自分が毎日出して貰つたお筆先は、旧きは明治二十年代もあり、三十年代もあり、又新しいのは、ツイ四五日前に出たばかりといふのもあり、ホンの数千冊中の見本に過ぎなかつた。一と月足らずの滞在中、自分が読み上げた数は、せいぜい二百冊位のものであつたらう。それでも朝から読み始めて、隙さへあれば午後も読み、夜も読み、それで、やつとこの位しか読めなかつた。

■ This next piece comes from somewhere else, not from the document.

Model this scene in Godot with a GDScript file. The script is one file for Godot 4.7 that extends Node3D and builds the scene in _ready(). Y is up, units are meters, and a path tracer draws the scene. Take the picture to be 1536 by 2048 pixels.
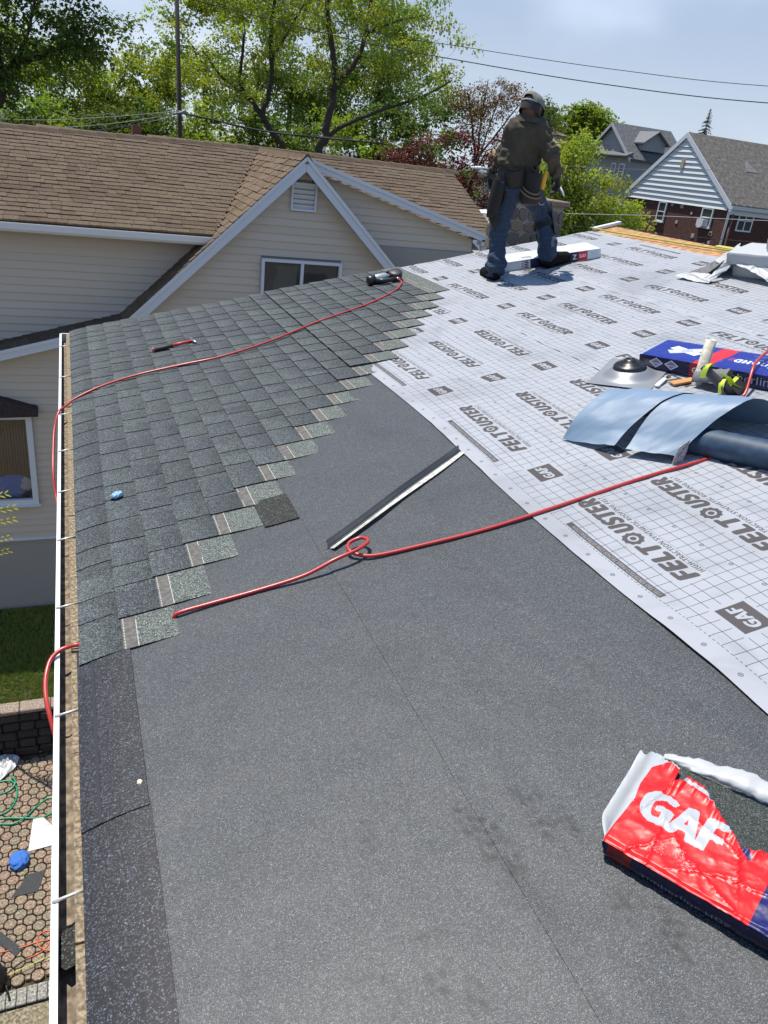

飯森さんは当時信者の中でお筆先の多読家の一人であつた。ある日自分が同君に向ひ、
『あなたなどはモウお筆先の大部分をお読みでせう』といふと『イヤ什うしてそれどころではありません。十分の一も六ケ敷でせう。毎日五六冊づつ読み上げて三年はかかる勘定になります。しかし実際やつて見ましたが、平均五冊はとても読めません。まア十年がかりでないと全部に眼は通せますまい。さうする中にも後がどしどし出ますからナ』
お筆先の研究──是ほど容易なやうで、是ほど困難なものは無い、一と口に陳ぶれば大本神諭は大なる謎の集合と言うてよいやうだ。浅く観ればその謎がつまらなく浅い謎に解け、深く観ればその謎が何所までも深いものになる。要するに之を読む人の器量次第、宛も自然現象に対するが如きものである。山川草木、日月星辰、天地河海、ありとあらゆる人類は平等に之を観る。一人として自然現象に接触せぬ人はなく、これほど何人も親んで居るものはない。所が無智浅慮の人の眼には自然は要するに自然に過ぎぬ。林檎は墜ちるから堕ち、太陽は動くから動き、花は咲くから咲き、天は広いから広い。其所に何等の不可思議もなければ、又何等深奥の意義もない。ただ観る人が見れば、この日常平凡の事象の裡に天地の原則を見出し、宇宙の神秘を認めることも可能なのである。自然現象を捕へてその平凡を笑ひ、大本神諭を披いてその卑俗を嘲るのは、共に同工にして異曲、滔々として衆愚の陥り易き欠点ではあるまいか。一つ秦の始皇でも地下に呼び起して、こんな罰当りの連中を坑に投げ込むなども一策かも知れない。